We need to remember that Muslim societies were not the only ones to treat women unjustly. Across the world, these attitudes have held women back for millennia. But as mankind moved from hunting-gathering to farming to industry, physical strength gave way to education and intelligence in determining an individual’s place in society. Especially in the last 50 years or so, it became clear that to unleash a society’s potential, half the population could not be locked up at home. A major reason why Muslim countries continue to lag behind the rest of the world is because their women are not being allowed to make a full contribution to progress.

Many archaic attitudes towards women are in fact based on tradition, not religion. Thus, the practice of wearing a veil varies from one Muslim country to another. Female circumcision or clitoral mutilation has no sanction in Islam. In fact, it is a pre-Islamic tribal practice confined to parts of Africa. It was carried out to ensure that women derived no pleasure from sex, and would, therefore, be more likely to remain chaste. And yet, traditionalist African Muslims insist on inflicting this barbaric operation on young girls on religious grounds.

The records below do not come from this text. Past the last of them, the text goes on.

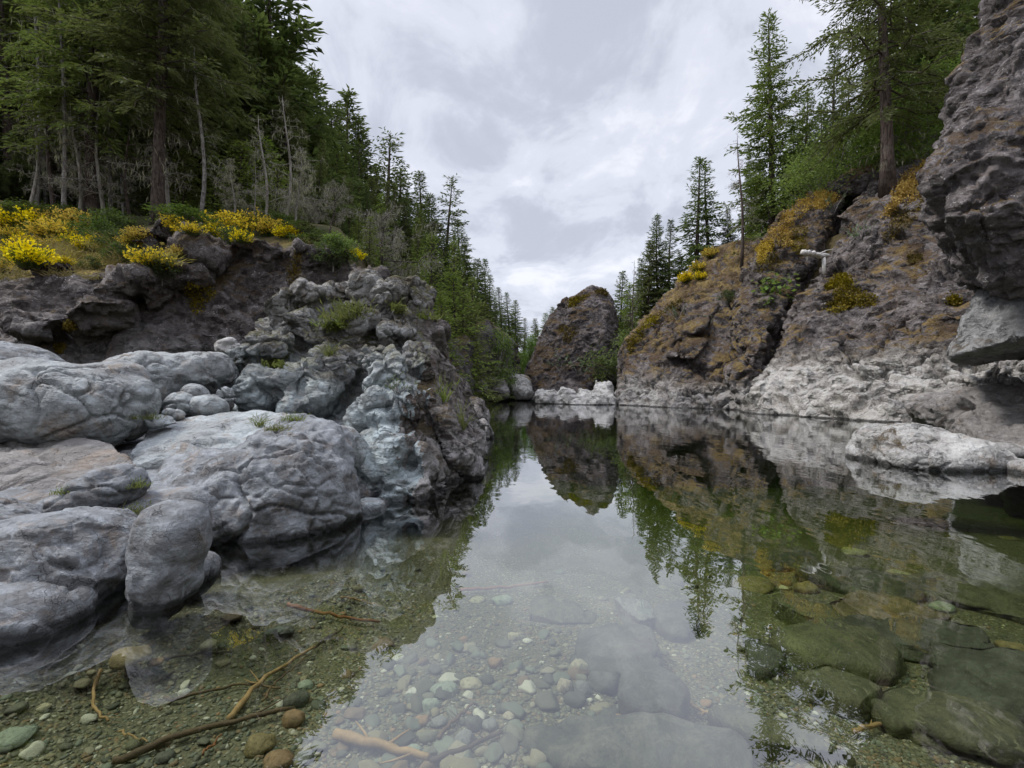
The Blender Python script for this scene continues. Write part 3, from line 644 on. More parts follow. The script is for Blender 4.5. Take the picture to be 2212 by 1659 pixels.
RK['cliff'] = rock('sloping_cliff', 'large sloping cliff with a bleached white foot and a bright ochre moss patch', 'cliff', [
    HULL([(1622, 893, 20.7), (1760, 900, 19.3), (1885, 914, 16.4), (1990, 912, 15.4), (2060, 900, 15), (1645, 846, 21.4), (1678, 766, 22), (1712, 696, 22.6), (1762, 606, 23.6), (1806, 530, 24.8), (1862, 424, 26.4), (1890, 376, 27), (1941, 374, 26), (2015, 342, 25.2), (2100, 310, 24.2), (2350, 250, 23), (2350, 850, 14.5), (1850, 640, 21.6), (1980, 640, 20), (1750, 760, 21)], 5, 1),
    HULL([(1640, 896, 20.2), (1790, 903, 18.3), (1672, 830, 20.6), (1740, 806, 20.6), (1800, 830, 19.6)], 1.6, .6), HULL([(1790, 905, 18.6), (1890, 912, 16.2), (1985, 914, 15.2), (1830, 820, 19), (1940, 800, 17.6), (1990, 850, 16)], 1.6, .6),
    HULL([(1755, 790, 20.6), (1812, 748, 20.6), (1880, 752, 20), (1860, 778, 19.6), (1790, 800, 20)], 1.6), HULL([(1868, 800, 18.9), (1905, 742, 19.2), (1975, 770, 18.3), (1930, 806, 17.8)], 1.6), HULL([(1800, 690, 21.6), (1850, 618, 22), (1915, 670, 21), (1860, 720, 21)], 1.6)], M['cliff'], .07, 'cliff', seed=80., it=2, amp=.9)
RK['over'] = rock('overhanging_boulder', 'huge dark lichen-speckled boulder overhanging the pool above the grey block', 'boulder', [
    HULL([(2156, 5, 9.2), (2142, 40, 9.2), (2118, 80, 9.2), (2100, 140, 9.1), (2055, 240, 9), (2035, 290, 9), (2024, 360, 9), (2026, 440, 8.9), (2034, 480, 8.9), (2055, 508, 8.9), (2104, 548, 8.8), (2170, 590, 8.6), (2220, 606, 8.4), (2500, 660, 8.2), (2700, 500, 8.8), (2700, -500, 9.2), (2260, -320, 9.6),
          (2180, 160, 8.3), (2140, 380, 8.1), (2240, 500, 7.8), (2400, 0, 8), (2400, 500, 7.6)], 2.6),
    E(2110, 330, 8.75, 78, 120, .5, 18), E(2130, 470, 8.55, 92, 70, .5, 24)], M['over'], .033, 'over', seed=90., it=16, amp=1.)
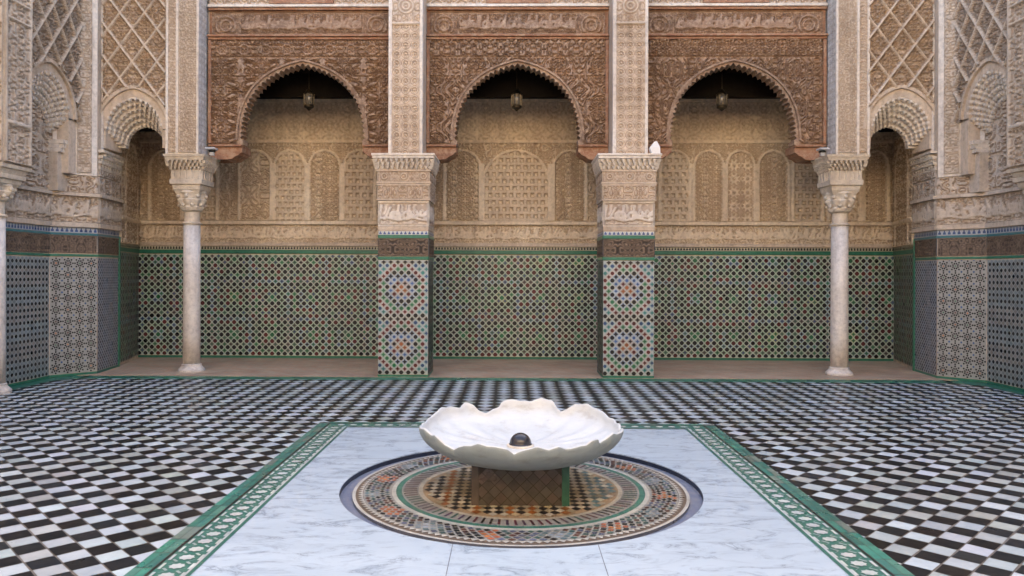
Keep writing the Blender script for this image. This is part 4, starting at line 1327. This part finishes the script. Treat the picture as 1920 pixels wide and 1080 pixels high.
lantern(-3.33, 12.50, 4.57, 1, 'dull brass lantern hanging inside the left arch')
lantern(.085, 12.50, 4.56, 1, 'dark brass lantern hanging inside the centre arch')
lantern(3.43, 12.50, 4.56, 1, 'glinting brass lantern hanging inside the right arch')

# ================================================================== SMALL FITTINGS
def camfit(x, y, z, s, label):
    p = thing('security_camera', (x, y, z), label, 'camera', 'small cameras on the column capitals')
    g = G(); g.box(x - .03, x + .03, y - .03, y + .03, z, z + .05); g.build('foot', PLASTIC, p, bevel=.004)
    g = G(); g.lathe([(.05, z + .052), (.055, z + .075), (.045, z + .08)], x, y, 16); g.build('dome', DARKP, p, smooth=True)
    g = G(); g.box(x - .075, x + .075, y - .10, y + .06, z + .082, z + .115); g.build('body', PLASTIC, p, bevel=.012)
    g = G(); g.lathe([(.022, z + .12), (.022, z + .13), (.01, z + .135)], x - .02 * s, y - .05, 12); g.build('lens', DARKP, p)
camfit(-4.60, 11.66, 3.342, 1, 'small grey camera on the left corner capital beside the wooden arch')
camfit(4.72, 11.66, 3.342, -1, 'small white and black camera on the right corner capital beside the wooden arch')
p = thing('spotlight', (2.12, 11.26, 3.306), 'small pointed white spotlight hood on the right pier capital ledge', 'lamp')
g = G()
x, y, z = 2.115, 11.27, 3.306
A = [(x - .055, y - .05, z), (x + .07, y - .05, z), (x + .07, y + .05, z), (x - .055, y + .05, z)]
B = [(x - .085, y - .05, z + .09), (x + .065, y - .05, z + .10), (x + .065, y + .05, z + .10), (x - .085, y + .05, z + .09)]
C = [(x - .01, y - .03, z + .185), (x + .02, y - .03, z + .19), (x + .02, y + .03, z + .19), (x - .01, y + .03, z + .185)]
g.poly(A[::-1]); g.poly(C)
for P_, Q_ in ((A, B), (B, C)):
    for i in range(4): g.poly([P_[i], P_[(i + 1) % 4], Q_[(i + 1) % 4], Q_[i]])
g.build('hood', PAINTW, p, bevel=.004)
g = G(); g.box(x - .02, x + .02, y + .05, y + .09, z, z + .05); g.build('lamp_stand', DARKP, p)
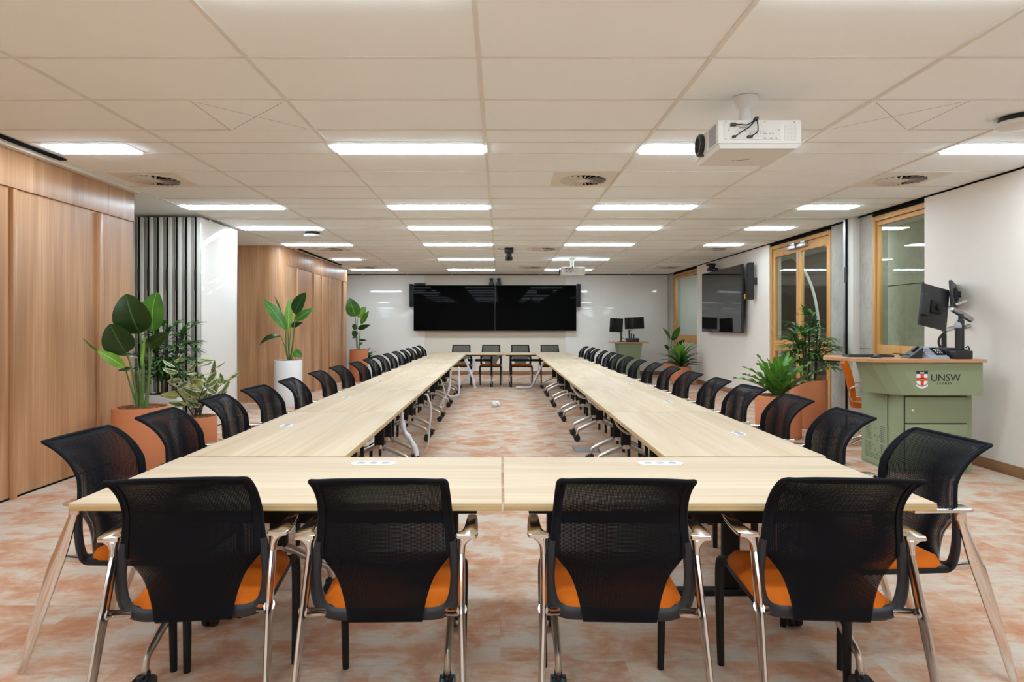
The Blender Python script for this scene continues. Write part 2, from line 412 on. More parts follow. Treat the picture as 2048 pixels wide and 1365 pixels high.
# far timber block with a rounded corner
pl = [(-6.3, 10.87), (-4.03, 10.87)] + [(-4.03 + .25 * math.sin(a), 11.12 - .25 * math.cos(a)) for a in [R(10 * k) for k in range(1, 9)]] + [(XL, 11.12), (XL, 15.4), (-6.3, 15.4)]
blk = struct(MB().prism(pl, 0, CEIL + .01).build('wall_left_far', 'lam', None, angle=60))
fb = MB()
for y in (11.58, 12.63, 13.2, 13.8, 14.95): fb.box(XL, XL + .035, y - .02, y + .02, 0, 2.40, bev=.003)
fb.build('batten', 'lam', blk)
MB().box(XL, XL + .015, 11.15, 15.4, 2.405, CEIL - .02, bev=.003).build('trim_fascia', 'lam', blk)
sl2 = MB().box(-3.67, -3.61, 11.3, 14.3, CEIL - .012, CEIL - .003).build('slot_diffuser', 'gap', None)
tag(sl2, 'black linear air slot in the ceiling above the far rounded timber wall', 'air vent', 'linear air slots')
sbox('wall_recess', 'wallwhite', -6.5, -6.3, 15.3, 17.1, 0, CEIL)
# back wall: white glass boards either side of a beige panel
sbox('wall_back', 'wallbeige', -6.5, 8, YB, YB + .15, 0, CEIL)
for i, (x0, x1, nm) in enumerate(((-6.2, -2.04, 'left of the video wall'), (1.77, 4.555, 'right of the video wall'))):
    w = struct(MB().box(x0, x1, YB - .02, YB, .1, CEIL - .02, bev=.002).build('wall_back_board', 'board', None))
    w['label'] = 'glossy white glass writing wall ' + nm
    for x in ((-3.3,) if i == 0 else (2.72,)): MB().box(x - .003, x + .003, YB - .0205, YB - .015, .1, CEIL - .02).build('joint', 'grid', w)
sbox('baseboard_back', 'base', -6.3, 4.57, YB - .022, YB, 0, .1, bev=.003)
sbox('trim_4', 'gap', -6.3, 4.57, YB - .03, YB, CEIL - .02, CEIL + .003)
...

This confusion between social practices and religious edicts has harmed women greatly. In order to retain their control over women, Muslim clerics have consistently favoured the most harsh and retrogressive interpretation of the scriptures. And since this suits most Muslim men, they do not join their women in their struggle to bring these laws into conformity with the requirements of natural justice. Those women daring to question the status quo are branded “westernised” and “secular”, as though these labels lessens the force of their argument. And all the while, men continue maintaining with a straight face that somehow, these repressive laws and practices protect women.

Foreign pressure to bring about change is countered by the assertion that these anti-women laws and practices are sanctioned by religion. In fact, few of them are. And in any case, Islam allows for “ijtihad”, or consensus to change earlier rulings. While the Taliban were probably the harshest in suppressing women, Saudi Arabia does not lag far behind. A couple of years ago, several Saudi school girls were burned to death when their hostel caught fire at night, and they were not allowed to escape by the morality police as they were not properly dressed. Women are not permitted to drive or work alongside men.

Quite apart from the larger question of justice, the plain fact is that if the Muslim world wishes to catch up with a world that is leaving it far behind, it will have to emancipate our women.